Imbricative: Drawings by Jack Wax at The Anderson Gallery

Imbricative: Drawings by Jack Wax

Imbricative loosely defined means "related to overlapping in a pattern". 

I slipped into the Anderson Gallery yesterday and had a quick study of an installation by VCU's very own Jack Wax. His work immediately captured my attention, and I only had a bit of time to consume his large installation piece. I sensed an urgency to communicate in his work. It actually seemed to be trying to hold onto me long enough to advise me on the complexities of daily life. I moved through elements and surmised that many of them were unceremoniously discovered in the artist's studio area. They pieces seemed to be randomly appropriated to the installation in a sort edifying mixology of art practice. I, of course, am artist and I see all art as a statement of process in some way.

Imbricative implies repeating overlaps, and this aspect is only physically found in the mylar drawings. I was, at once, seduced to follow the lines and patterns that seemed to hover closely over the surface of the medium upon which they were drawn. These drawing's set out a swirling, grasping, and leaping motion that soon forced my mind to find higher ground on the mylar substratum. These disorienting investigations were promptly suspended at as my eye came to an interlude on the arbitrary placement of what appeared to be simply installed ephemera. These became for me, a badly needed resting place. 


As I reached the door to leave, my over the shoulder investigation of the entire piece, gave me the guilty sense that I should have stayed longer. Maybe, even a few days.  It was as if I was being coercively asked to sit down, "Be with me. Maybe you could stay a while longer," says Jack Wax.  I snuck out quietly to my next appointment and felt a genuine shame for leaving. Like I had betrayed him...

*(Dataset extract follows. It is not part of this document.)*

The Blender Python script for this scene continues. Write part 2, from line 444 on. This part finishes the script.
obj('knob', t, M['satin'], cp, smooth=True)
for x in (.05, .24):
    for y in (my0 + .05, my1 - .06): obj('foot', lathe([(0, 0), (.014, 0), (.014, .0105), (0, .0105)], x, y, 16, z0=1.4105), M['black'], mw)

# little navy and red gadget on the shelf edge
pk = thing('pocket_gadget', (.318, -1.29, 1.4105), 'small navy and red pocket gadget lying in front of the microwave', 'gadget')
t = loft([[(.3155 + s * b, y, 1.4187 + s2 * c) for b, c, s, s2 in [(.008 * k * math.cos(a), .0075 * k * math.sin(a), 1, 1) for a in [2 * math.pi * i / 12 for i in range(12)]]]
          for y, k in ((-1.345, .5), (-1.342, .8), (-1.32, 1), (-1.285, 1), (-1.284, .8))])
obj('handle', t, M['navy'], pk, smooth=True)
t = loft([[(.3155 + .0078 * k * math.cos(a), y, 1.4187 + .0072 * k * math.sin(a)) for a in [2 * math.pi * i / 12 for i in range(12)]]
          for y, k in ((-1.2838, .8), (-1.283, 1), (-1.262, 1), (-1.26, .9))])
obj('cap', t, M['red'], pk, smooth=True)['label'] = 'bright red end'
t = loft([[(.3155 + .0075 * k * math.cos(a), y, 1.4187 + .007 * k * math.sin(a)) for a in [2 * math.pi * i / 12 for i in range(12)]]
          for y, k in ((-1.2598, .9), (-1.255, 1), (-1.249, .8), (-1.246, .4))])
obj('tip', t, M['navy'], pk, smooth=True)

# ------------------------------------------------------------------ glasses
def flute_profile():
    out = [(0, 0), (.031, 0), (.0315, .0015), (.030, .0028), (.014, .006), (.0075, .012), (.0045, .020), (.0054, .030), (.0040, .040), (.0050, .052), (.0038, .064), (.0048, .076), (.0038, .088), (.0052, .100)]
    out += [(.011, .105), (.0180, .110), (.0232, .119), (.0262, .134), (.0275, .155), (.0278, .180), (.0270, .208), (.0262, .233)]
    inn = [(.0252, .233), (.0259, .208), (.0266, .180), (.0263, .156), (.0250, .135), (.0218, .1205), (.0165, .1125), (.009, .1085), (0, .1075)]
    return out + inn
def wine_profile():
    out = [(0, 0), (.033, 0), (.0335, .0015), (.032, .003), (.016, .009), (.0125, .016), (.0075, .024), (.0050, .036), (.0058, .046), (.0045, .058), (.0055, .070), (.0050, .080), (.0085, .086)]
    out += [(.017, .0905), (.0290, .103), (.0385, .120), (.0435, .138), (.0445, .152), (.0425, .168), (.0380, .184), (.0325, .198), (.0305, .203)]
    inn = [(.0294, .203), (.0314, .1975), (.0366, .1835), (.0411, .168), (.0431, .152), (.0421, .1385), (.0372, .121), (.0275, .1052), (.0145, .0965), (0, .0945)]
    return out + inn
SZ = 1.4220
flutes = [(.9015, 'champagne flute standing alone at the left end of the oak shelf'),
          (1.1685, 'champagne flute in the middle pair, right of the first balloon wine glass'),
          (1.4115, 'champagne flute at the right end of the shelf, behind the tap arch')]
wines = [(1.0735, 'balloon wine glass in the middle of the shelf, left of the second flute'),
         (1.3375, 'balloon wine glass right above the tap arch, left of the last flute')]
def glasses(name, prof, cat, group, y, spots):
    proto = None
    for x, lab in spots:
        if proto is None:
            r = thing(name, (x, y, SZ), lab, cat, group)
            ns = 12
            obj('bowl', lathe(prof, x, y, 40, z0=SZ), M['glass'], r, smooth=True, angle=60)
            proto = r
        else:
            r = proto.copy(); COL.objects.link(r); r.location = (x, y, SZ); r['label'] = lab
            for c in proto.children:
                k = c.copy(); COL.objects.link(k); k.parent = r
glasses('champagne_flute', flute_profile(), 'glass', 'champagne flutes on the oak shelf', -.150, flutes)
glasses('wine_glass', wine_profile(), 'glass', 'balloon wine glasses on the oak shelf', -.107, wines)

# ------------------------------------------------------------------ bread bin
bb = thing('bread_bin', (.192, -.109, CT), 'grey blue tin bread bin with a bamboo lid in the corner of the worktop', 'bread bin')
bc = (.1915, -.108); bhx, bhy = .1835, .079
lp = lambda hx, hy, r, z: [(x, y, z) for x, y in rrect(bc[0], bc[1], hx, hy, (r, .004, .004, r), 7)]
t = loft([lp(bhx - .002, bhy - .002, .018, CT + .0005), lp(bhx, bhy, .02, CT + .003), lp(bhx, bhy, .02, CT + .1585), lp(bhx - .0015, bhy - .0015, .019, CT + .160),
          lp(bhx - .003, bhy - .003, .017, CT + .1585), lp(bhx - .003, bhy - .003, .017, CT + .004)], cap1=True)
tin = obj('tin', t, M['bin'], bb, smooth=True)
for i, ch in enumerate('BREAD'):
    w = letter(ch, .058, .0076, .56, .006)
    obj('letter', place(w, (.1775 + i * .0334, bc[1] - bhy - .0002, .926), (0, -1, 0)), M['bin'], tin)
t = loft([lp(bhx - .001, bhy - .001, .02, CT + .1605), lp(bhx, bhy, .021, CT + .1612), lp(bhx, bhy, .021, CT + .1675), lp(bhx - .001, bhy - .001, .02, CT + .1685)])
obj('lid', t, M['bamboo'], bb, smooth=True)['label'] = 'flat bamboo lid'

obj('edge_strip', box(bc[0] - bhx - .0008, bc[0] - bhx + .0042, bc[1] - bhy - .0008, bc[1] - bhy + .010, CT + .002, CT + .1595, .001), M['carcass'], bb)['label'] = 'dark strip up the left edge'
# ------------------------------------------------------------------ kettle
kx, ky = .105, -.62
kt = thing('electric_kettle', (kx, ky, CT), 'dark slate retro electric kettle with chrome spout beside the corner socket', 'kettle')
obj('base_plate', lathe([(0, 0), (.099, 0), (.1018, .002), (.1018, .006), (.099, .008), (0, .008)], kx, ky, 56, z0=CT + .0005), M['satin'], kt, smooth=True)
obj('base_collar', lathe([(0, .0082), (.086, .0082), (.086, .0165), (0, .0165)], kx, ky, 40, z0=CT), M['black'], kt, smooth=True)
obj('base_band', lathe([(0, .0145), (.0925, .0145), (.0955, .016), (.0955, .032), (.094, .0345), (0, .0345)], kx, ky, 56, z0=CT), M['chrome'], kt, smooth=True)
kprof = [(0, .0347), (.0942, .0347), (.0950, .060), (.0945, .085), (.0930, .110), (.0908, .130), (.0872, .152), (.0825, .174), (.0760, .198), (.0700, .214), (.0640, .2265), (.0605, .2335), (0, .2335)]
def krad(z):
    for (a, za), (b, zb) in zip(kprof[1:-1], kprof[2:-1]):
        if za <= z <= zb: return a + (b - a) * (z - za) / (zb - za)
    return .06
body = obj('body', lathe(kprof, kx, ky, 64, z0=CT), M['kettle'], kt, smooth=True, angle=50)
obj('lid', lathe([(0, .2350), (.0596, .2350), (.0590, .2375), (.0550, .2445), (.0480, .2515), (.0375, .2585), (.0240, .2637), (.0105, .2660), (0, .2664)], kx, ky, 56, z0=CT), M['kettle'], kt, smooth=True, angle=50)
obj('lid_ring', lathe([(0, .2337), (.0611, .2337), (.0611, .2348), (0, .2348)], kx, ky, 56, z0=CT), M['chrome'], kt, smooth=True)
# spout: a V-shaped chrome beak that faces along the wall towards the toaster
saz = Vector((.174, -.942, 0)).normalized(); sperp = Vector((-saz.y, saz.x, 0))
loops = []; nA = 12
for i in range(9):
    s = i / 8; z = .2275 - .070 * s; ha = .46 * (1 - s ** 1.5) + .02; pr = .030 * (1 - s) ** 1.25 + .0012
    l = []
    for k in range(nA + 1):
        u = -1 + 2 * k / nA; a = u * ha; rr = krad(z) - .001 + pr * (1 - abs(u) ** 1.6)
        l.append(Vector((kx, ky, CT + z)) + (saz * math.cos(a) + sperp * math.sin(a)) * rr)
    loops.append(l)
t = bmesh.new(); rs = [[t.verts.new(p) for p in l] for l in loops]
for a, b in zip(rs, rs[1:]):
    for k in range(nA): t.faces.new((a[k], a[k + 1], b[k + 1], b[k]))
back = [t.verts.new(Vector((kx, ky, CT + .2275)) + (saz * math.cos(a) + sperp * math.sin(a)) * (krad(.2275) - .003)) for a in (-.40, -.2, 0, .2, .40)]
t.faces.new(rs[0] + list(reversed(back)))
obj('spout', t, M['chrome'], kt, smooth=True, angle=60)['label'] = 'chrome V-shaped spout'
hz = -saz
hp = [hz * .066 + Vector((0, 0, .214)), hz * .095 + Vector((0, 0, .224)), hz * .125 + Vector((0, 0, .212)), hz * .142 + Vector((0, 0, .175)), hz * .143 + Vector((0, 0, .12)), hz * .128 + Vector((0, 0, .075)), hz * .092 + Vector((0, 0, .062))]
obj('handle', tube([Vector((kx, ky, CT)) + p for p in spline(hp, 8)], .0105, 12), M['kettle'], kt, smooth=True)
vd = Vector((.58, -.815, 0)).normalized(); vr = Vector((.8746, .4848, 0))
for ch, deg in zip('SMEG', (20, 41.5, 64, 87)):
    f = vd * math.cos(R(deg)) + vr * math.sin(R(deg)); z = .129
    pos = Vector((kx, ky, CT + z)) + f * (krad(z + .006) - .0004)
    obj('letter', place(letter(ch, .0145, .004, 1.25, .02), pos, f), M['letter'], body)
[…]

Anderson Gallery says: "While Jack Wax is well known as a sculptor who uses glass to make contemplative abstract works, this exhibition surveys his drawings, a parallel activity and means of artistic discovery begun eight years or so ago. Like many of Wax’s sculptures, his drawings reveal a preoccupation with imbrication—that is, the overlapping of elements seen, for example, in roof tiles or fish scales. This term applies not only to his rendering of pattern and form, but also to the overlap of ideas and sources of inspiration that fuel his work. It extends as well to the exhibition’s method of presentation. Two walls of the artist’s studio, chockfull of layered drawings, sculptural components, and found objects, will be transposed to the gallery for the exhibition, appearing in tandem with a formal presentation of his large-scale drawings. Jack Wax is Professor in the VCUarts Department of Craft/Material Studies, where he heads the glass program."